During the past six years, students attending the Summer of Applied Geophysical Experience (SAGE) field program in Santa Fe have had a unique opportunity to collect repeat temperature-depth data in monitoring wells in the Buckman municipal well field (BMWF). The BMWF is one of many sources of residential water for the city of Santa Fe. The BMWF has a history of substantial (> 100 m) drawdown and inelastic subsidence, followed by significant water level recovery and surface rebound after 2003. Repeat measurements of thermal profiles in two monitoring piezometer nests, SF3 and SF4, showed little to no change between 2013 and 2014. Surprisingly, temperatures at the bottom of these wells rose by 0.28–0.37°C (±0.05 °C) between 2014 and 2018, with the most dramatic change occurring between 2014 and 2016. Artesian flow in four wells began in 2015 and water levels have risen 2.5–8 m over the period of observation.

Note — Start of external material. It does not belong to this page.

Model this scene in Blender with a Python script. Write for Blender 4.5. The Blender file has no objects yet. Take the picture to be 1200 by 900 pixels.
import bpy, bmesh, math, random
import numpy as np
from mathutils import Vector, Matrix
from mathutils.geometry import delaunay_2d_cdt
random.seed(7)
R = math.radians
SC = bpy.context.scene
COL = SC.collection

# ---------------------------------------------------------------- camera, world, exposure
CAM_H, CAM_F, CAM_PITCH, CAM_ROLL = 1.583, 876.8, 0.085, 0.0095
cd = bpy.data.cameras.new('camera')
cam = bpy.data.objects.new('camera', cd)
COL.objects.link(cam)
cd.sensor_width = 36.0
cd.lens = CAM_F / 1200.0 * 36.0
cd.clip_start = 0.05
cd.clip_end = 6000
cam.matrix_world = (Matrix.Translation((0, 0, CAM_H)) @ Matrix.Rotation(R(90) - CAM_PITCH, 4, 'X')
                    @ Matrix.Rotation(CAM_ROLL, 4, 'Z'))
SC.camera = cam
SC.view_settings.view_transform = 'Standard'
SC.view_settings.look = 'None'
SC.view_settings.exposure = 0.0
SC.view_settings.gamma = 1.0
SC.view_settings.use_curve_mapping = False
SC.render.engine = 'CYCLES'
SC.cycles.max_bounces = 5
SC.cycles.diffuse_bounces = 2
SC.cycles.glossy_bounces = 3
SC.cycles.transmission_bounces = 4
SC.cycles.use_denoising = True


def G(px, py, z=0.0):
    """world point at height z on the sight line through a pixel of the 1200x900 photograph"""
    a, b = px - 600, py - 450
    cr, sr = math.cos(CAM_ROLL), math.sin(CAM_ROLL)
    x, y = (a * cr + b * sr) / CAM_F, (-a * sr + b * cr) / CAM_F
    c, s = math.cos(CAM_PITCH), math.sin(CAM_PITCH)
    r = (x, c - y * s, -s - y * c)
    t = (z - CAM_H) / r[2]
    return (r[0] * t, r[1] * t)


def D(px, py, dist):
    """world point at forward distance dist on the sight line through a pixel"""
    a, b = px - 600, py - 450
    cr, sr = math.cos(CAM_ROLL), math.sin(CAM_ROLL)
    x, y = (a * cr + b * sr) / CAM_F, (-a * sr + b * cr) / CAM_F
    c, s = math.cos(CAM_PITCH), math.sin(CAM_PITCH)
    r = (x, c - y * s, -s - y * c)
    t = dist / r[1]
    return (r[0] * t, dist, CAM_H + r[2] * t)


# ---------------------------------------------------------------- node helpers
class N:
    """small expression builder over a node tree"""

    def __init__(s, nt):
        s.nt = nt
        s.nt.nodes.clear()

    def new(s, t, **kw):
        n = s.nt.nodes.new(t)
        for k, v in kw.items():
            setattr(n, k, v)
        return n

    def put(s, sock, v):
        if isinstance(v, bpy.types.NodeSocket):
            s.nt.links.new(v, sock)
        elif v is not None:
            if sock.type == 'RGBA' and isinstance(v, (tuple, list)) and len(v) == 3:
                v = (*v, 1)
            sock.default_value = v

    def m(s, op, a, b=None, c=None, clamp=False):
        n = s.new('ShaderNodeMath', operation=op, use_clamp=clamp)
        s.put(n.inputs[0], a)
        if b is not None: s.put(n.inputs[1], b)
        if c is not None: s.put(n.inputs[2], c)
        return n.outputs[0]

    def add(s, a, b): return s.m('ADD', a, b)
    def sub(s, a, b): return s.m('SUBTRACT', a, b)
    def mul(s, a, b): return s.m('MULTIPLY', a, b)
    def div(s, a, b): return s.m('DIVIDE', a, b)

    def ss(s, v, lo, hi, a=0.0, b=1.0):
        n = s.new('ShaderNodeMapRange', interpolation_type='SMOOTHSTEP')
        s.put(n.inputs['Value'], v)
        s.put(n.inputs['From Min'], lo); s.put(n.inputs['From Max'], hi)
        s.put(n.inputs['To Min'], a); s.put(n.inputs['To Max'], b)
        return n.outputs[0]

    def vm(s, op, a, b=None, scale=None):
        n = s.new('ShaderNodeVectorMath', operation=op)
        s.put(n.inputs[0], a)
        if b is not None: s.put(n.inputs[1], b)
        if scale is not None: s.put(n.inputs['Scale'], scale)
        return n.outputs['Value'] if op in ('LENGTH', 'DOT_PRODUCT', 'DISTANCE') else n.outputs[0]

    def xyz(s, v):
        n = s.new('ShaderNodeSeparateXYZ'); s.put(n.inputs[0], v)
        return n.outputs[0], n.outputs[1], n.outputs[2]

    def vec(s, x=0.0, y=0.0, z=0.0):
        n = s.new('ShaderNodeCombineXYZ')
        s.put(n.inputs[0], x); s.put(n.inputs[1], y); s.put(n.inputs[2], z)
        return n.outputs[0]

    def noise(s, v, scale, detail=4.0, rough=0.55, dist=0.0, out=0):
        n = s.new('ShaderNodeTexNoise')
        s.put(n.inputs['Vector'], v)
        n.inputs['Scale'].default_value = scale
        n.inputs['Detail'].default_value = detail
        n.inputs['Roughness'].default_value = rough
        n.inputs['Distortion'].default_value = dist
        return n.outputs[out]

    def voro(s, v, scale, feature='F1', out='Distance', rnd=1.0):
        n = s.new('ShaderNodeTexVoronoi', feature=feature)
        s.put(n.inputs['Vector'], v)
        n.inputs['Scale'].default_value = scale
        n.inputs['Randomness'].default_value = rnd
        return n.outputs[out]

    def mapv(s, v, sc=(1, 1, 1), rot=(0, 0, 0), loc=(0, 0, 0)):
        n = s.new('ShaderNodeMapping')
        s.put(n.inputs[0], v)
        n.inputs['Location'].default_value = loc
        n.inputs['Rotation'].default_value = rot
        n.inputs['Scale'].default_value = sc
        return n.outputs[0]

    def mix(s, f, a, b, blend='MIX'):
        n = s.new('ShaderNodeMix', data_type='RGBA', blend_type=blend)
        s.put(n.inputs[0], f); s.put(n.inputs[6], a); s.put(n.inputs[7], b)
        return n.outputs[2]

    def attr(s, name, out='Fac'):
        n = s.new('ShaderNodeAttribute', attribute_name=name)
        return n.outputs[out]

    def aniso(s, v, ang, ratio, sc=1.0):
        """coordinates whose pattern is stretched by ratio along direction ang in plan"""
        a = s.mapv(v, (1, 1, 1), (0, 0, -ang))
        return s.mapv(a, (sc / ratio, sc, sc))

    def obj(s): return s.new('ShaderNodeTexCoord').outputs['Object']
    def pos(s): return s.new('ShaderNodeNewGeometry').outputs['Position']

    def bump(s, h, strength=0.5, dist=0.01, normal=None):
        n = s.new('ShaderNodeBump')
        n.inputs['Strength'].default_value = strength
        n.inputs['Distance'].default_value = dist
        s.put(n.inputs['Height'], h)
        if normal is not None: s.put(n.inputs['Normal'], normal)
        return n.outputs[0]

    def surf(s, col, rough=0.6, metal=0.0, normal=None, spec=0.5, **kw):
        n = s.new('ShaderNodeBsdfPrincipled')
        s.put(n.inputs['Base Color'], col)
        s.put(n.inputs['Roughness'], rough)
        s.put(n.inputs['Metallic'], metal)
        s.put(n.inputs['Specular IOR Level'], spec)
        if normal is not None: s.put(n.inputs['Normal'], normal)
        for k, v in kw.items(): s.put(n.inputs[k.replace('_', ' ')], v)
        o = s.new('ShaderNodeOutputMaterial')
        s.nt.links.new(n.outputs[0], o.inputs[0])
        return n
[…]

The upward flow of water in the wellbores has caused the upper parts of the wells to warm by as much as 0.8–1.3°C since 2014. In contrast, a deep piezometer located outside the zone of water level rise, SF6 (geothermal gradient of 35°C/km), showed no temperature change between 2013 and 2016. We speculate that when the BMWF was in high production before 2003, a significant cone of depression formed, creating hydraulic gradients that drew in water from shallow aquifers, thus cooling portions of the deeper semi-confined aquifer system. As production decreased after 2003, the cone of depression relaxed and vertical hydraulic gradients associated with the regional-scale groundwater flow system began to warm the aquifer.

Geothermal gradients in SF3 and SF4 prior to 2015 were 73 to 80°C/km; the elevated gradients are associated with a small fault near SF4. A deeper piezometer, SF2, located 300 m to the east of SF3, has a geothermal gradient of 45°C/km and a complex warming and cooling signal that has shifted up and down the wellbore through time. The fact that SF2 is well-connected to a nearby production well, Buckman 1, may explain the complicated signal. The abrupt change in geothermal gradient between SF3 and SF2 coincides with a north-trending stratigraphic discontinuity that is resolved by InSAR, water level, and aqueous geochemistry data.